▶ Source excerpt
────────────────────

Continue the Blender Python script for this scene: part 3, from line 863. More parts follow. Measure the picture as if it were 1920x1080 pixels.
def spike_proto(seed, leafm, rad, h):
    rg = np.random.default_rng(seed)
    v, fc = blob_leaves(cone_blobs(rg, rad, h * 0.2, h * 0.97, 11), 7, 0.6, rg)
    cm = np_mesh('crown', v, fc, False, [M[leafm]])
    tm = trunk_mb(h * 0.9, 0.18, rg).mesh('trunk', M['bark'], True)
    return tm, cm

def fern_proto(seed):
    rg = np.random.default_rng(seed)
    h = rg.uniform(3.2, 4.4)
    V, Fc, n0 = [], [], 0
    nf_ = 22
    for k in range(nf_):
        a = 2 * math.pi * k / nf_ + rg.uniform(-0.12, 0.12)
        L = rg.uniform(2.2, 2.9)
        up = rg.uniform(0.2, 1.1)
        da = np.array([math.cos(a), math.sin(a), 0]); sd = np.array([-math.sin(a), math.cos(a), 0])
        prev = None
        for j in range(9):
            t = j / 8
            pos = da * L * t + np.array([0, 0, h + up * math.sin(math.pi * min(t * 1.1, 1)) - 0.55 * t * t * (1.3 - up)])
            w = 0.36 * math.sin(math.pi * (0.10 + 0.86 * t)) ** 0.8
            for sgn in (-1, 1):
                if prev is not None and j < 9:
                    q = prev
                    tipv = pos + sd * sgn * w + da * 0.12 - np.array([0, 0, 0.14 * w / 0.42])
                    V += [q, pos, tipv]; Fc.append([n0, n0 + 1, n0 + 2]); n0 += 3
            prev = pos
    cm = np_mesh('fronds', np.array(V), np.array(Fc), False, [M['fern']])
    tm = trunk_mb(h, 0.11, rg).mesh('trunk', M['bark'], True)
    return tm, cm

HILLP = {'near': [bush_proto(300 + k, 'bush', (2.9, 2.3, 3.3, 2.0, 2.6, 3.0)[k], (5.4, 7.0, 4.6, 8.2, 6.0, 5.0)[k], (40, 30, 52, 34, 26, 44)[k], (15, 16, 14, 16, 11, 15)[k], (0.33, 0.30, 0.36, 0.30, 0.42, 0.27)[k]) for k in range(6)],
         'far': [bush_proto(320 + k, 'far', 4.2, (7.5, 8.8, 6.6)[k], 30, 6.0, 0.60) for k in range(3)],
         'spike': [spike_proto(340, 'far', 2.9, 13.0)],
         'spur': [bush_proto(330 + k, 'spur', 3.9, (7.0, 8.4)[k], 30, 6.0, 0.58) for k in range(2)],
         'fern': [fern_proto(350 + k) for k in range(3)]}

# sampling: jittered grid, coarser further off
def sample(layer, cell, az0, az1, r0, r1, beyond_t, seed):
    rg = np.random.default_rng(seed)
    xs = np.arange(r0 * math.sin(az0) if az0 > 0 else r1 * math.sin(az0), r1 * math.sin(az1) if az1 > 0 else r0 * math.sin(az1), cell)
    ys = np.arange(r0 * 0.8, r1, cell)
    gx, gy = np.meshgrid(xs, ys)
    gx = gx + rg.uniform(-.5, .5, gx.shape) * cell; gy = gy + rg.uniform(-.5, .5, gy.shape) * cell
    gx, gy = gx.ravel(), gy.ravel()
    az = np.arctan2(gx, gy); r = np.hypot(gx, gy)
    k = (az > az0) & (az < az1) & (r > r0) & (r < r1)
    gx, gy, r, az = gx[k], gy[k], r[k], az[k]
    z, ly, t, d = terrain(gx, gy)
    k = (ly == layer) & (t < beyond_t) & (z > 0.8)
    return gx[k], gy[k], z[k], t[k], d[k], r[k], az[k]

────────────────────

▶ Task instructions
Print the material once more, exactly.

▶ Answer to the task
Continue the Blender Python script for this scene: part 3, from line 863. More parts follow. Measure the picture as if it were 1920x1080 pixels.
def spike_proto(seed, leafm, rad, h):
    rg = np.random.default_rng(seed)
    v, fc = blob_leaves(cone_blobs(rg, rad, h * 0.2, h * 0.97, 11), 7, 0.6, rg)
    cm = np_mesh('crown', v, fc, False, [M[leafm]])
    tm = trunk_mb(h * 0.9, 0.18, rg).mesh('trunk', M['bark'], True)
    return tm, cm

def fern_proto(seed):
    rg = np.random.default_rng(seed)
    h = rg.uniform(3.2, 4.4)
    V, Fc, n0 = [], [], 0
    nf_ = 22
    for k in range(nf_):
        a = 2 * math.pi * k / nf_ + rg.uniform(-0.12, 0.12)
        L = rg.uniform(2.2, 2.9)
        up = rg.uniform(0.2, 1.1)
        da = np.array([math.cos(a), math.sin(a), 0]); sd = np.array([-math.sin(a), math.cos(a), 0])
        prev = None
        for j in range(9):
            t = j / 8
            pos = da * L * t + np.array([0, 0, h + up * math.sin(math.pi * min(t * 1.1, 1)) - 0.55 * t * t * (1.3 - up)])
            w = 0.36 * math.sin(math.pi * (0.10 + 0.86 * t)) ** 0.8
            for sgn in (-1, 1):
                if prev is not None and j < 9:
                    q = prev
                    tipv = pos + sd * sgn * w + da * 0.12 - np.array([0, 0, 0.14 * w / 0.42])
                    V += [q, pos, tipv]; Fc.append([n0, n0 + 1, n0 + 2]); n0 += 3
            prev = pos
    cm = np_mesh('fronds', np.array(V), np.array(Fc), False, [M['fern']])
    tm = trunk_mb(h, 0.11, rg).mesh('trunk', M['bark'], True)
    return tm, cm

HILLP = {'near': [bush_proto(300 + k, 'bush', (2.9, 2.3, 3.3, 2.0, 2.6, 3.0)[k], (5.4, 7.0, 4.6, 8.2, 6.0, 5.0)[k], (40, 30, 52, 34, 26, 44)[k], (15, 16, 14, 16, 11, 15)[k], (0.33, 0.30, 0.36, 0.30, 0.42, 0.27)[k]) for k in range(6)],
         'far': [bush_proto(320 + k, 'far', 4.2, (7.5, 8.8, 6.6)[k], 30, 6.0, 0.60) for k in range(3)],
         'spike': [spike_proto(340, 'far', 2.9, 13.0)],
         'spur': [bush_proto(330 + k, 'spur', 3.9, (7.0, 8.4)[k], 30, 6.0, 0.58) for k in range(2)],
         'fern': [fern_proto(350 + k) for k in range(3)]}

# sampling: jittered grid, coarser further off
def sample(layer, cell, az0, az1, r0, r1, beyond_t, seed):
    rg = np.random.default_rng(seed)
    xs = np.arange(r0 * math.sin(az0) if az0 > 0 else r1 * math.sin(az0), r1 * math.sin(az1) if az1 > 0 else r0 * math.sin(az1), cell)
    ys = np.arange(r0 * 0.8, r1, cell)
    gx, gy = np.meshgrid(xs, ys)
    gx = gx + rg.uniform(-.5, .5, gx.shape) * cell; gy = gy + rg.uniform(-.5, .5, gy.shape) * cell
    gx, gy = gx.ravel(), gy.ravel()
    az = np.arctan2(gx, gy); r = np.hypot(gx, gy)
    k = (az > az0) & (az < az1) & (r > r0) & (r < r1)
    gx, gy, r, az = gx[k], gy[k], r[k], az[k]
    z, ly, t, d = terrain(gx, gy)
    k = (ly == layer) & (t < beyond_t) & (z > 0.8)
    return gx[k], gy[k], z[k], t[k], d[k], r[k], az[k]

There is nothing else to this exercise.